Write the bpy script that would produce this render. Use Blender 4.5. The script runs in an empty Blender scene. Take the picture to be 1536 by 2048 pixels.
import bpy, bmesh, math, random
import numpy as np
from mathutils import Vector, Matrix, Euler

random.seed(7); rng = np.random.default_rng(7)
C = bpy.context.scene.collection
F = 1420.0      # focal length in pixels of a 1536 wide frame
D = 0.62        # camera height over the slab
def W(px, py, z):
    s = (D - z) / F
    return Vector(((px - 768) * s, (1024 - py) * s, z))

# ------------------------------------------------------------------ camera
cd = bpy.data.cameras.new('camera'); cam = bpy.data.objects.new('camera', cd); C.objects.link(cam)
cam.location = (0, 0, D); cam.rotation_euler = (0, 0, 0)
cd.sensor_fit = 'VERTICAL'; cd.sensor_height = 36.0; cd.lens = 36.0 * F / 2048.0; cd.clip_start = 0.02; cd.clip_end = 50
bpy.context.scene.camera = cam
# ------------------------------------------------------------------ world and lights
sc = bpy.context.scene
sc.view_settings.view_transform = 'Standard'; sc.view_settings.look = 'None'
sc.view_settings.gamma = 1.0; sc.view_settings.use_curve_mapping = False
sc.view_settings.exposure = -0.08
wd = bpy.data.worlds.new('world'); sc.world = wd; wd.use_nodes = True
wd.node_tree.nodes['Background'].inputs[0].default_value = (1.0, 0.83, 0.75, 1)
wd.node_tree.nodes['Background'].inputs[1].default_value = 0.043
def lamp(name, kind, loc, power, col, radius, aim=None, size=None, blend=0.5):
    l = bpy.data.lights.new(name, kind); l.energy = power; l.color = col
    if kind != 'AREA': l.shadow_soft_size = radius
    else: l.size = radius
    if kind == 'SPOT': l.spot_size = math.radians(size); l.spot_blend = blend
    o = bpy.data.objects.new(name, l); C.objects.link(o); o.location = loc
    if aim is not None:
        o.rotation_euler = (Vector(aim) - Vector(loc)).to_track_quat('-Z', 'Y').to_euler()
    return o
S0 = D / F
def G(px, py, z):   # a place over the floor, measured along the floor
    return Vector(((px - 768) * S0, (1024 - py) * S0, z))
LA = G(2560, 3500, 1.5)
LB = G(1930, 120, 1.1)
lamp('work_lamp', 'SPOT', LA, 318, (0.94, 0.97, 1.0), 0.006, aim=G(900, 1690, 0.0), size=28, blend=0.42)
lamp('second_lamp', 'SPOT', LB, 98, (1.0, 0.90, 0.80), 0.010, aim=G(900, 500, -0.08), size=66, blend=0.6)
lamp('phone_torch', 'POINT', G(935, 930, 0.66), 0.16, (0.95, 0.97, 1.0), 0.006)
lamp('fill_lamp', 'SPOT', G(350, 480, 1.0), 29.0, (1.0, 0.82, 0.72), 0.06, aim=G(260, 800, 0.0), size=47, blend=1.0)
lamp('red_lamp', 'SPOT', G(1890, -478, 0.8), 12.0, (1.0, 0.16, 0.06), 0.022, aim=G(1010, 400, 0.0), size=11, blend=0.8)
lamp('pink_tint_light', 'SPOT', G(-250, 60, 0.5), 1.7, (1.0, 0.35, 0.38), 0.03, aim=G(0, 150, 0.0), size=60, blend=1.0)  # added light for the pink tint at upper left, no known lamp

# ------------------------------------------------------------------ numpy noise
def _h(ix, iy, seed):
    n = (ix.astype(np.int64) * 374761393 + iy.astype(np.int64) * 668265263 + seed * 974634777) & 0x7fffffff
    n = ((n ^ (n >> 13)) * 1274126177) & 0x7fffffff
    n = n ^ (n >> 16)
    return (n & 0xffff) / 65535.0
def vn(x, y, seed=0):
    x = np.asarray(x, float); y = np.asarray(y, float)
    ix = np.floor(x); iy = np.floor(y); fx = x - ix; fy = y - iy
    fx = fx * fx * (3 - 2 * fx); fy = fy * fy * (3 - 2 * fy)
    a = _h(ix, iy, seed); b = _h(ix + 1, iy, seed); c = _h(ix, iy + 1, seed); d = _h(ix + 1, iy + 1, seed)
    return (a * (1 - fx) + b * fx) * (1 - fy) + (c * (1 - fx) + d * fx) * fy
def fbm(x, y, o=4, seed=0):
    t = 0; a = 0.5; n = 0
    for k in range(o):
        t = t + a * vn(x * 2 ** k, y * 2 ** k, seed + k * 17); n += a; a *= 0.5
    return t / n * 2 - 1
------
■ PROBLEM DETAILS:
Repeat, exactly and only, the lines from the beginning of the material through the line that contains "return Vector(((px - 768) * s, (1024".

■ RESULT OF THIS EXERCISE:
Write the bpy script that would produce this render. Use Blender 4.5. The script runs in an empty Blender scene. Take the picture to be 1536 by 2048 pixels.
import bpy, bmesh, math, random
import numpy as np
from mathutils import Vector, Matrix, Euler

random.seed(7); rng = np.random.default_rng(7)
C = bpy.context.scene.collection
F = 1420.0      # focal length in pixels of a 1536 wide frame
D = 0.62        # camera height over the slab
def W(px, py, z):
    s = (D - z) / F
    return Vector(((px - 768) * s, (1024 - py) * s, z))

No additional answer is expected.